Bonds jury deliberates with no sign of verdict
Associated Press
SAN FRANCISCO
Jurors in the Barry Bonds case remained mostly out of sight on day 3 of their deliberations. They never entered Judge Susan Illston’s courtoom on the 19th floor of the Phillip Burton Federal Building, spending about six hours behind closed doors Tuesday without reaching a verdict.
Except for a couple of quick breaks and a timeout for lunch, that was it.
No questions for the judge. No readbacks of testimony. And no clues as to which way, if any, the eight women and four men who will decide the home-run king’s fate are leaning.
With each passing hour Wednesday, speculation mounted as to whether the jury even will be able to reach a verdict on the four charges: three counts of making false statements to a grand jury in 2003 and one count of obstruction of justice.
“I would say it is still early to be thinking about a hung jury,” said Douglas Tween, a former trial attorney in the Justice Department’s antitrust division and now a principal at Baker & McKenzie. “A general rule of thumb is one to two days of deliberation for every week of trial, so I don’t think this case is unusual at this point.”

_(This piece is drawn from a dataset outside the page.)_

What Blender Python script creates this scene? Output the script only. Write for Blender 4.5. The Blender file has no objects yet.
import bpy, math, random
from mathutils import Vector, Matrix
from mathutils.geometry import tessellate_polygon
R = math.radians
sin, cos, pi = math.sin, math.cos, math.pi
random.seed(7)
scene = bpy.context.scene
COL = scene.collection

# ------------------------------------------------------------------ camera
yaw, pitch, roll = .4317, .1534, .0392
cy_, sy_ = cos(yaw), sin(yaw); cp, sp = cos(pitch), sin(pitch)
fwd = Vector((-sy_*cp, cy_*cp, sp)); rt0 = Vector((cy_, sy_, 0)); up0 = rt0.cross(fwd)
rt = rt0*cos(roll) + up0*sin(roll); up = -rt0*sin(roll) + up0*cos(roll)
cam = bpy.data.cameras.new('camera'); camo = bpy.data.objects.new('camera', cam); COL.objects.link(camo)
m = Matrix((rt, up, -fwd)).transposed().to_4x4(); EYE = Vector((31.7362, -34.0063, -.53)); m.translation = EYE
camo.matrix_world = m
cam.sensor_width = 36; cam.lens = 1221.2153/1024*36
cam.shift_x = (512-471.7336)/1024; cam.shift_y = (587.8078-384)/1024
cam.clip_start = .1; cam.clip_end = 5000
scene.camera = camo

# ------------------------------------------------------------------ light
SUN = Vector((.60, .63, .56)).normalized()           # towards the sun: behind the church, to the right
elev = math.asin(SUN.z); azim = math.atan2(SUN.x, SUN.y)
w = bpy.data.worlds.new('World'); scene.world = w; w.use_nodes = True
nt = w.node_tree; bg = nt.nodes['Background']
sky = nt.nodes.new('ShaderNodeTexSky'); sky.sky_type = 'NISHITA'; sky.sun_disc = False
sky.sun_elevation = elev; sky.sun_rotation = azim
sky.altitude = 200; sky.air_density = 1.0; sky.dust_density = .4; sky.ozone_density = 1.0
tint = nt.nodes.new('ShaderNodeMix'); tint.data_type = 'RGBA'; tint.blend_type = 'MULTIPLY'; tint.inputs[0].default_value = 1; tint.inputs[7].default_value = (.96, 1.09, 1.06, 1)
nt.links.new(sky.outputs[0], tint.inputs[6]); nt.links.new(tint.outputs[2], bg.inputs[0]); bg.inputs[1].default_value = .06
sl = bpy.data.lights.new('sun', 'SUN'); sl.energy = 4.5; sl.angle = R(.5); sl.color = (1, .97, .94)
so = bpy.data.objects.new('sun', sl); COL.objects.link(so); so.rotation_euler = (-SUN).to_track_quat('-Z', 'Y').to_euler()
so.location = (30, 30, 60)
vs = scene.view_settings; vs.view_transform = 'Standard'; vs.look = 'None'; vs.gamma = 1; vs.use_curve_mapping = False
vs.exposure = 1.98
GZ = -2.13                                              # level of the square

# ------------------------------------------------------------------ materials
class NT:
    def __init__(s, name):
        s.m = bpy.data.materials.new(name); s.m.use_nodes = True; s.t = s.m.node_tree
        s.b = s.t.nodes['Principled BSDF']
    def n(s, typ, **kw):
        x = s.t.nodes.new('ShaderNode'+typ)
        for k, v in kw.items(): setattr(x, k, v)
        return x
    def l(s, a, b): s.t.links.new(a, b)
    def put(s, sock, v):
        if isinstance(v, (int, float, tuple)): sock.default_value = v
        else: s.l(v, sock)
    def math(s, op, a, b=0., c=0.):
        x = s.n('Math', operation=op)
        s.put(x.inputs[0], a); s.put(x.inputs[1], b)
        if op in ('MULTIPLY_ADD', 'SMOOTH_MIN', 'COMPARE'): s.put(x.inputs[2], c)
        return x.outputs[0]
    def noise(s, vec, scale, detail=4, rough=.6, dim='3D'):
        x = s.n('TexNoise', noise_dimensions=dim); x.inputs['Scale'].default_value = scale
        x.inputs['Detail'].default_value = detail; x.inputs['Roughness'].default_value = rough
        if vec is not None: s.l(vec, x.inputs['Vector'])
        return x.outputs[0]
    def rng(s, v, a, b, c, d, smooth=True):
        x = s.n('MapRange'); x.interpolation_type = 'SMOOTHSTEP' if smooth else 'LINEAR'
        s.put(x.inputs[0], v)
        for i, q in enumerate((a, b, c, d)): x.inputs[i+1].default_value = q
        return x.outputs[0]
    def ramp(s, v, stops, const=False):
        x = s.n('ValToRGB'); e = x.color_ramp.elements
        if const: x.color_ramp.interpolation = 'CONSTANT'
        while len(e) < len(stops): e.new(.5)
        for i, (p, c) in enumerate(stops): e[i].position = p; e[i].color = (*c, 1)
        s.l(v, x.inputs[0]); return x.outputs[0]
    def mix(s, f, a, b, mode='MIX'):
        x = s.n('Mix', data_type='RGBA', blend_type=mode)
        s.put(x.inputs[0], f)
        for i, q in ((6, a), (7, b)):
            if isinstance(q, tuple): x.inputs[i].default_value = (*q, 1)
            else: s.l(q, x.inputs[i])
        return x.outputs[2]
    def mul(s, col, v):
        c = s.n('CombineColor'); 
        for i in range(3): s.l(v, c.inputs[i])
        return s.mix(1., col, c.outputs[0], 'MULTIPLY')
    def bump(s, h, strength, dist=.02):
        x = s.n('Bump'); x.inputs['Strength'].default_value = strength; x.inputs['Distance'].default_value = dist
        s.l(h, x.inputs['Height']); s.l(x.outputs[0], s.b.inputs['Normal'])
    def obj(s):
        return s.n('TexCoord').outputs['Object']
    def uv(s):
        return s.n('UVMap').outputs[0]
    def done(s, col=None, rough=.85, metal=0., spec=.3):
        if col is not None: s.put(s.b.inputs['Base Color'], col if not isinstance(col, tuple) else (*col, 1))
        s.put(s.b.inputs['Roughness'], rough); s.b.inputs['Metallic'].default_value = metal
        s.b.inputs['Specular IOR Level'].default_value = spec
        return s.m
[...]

The jury must decide whether Bonds is guilty beyond a reasonable doubt on each count. He is charged with lying to the grand jury when he denied receiving steroids and human growth hormone from personal trainer Greg Anderson and when he said that he allowed only doctors to inject him.
The obstruction of justice count is tricky because the jury must consider not only Bonds’ statements on injections, HGH and steroids but also four other answers he gave to the grand jury more than seven years ago.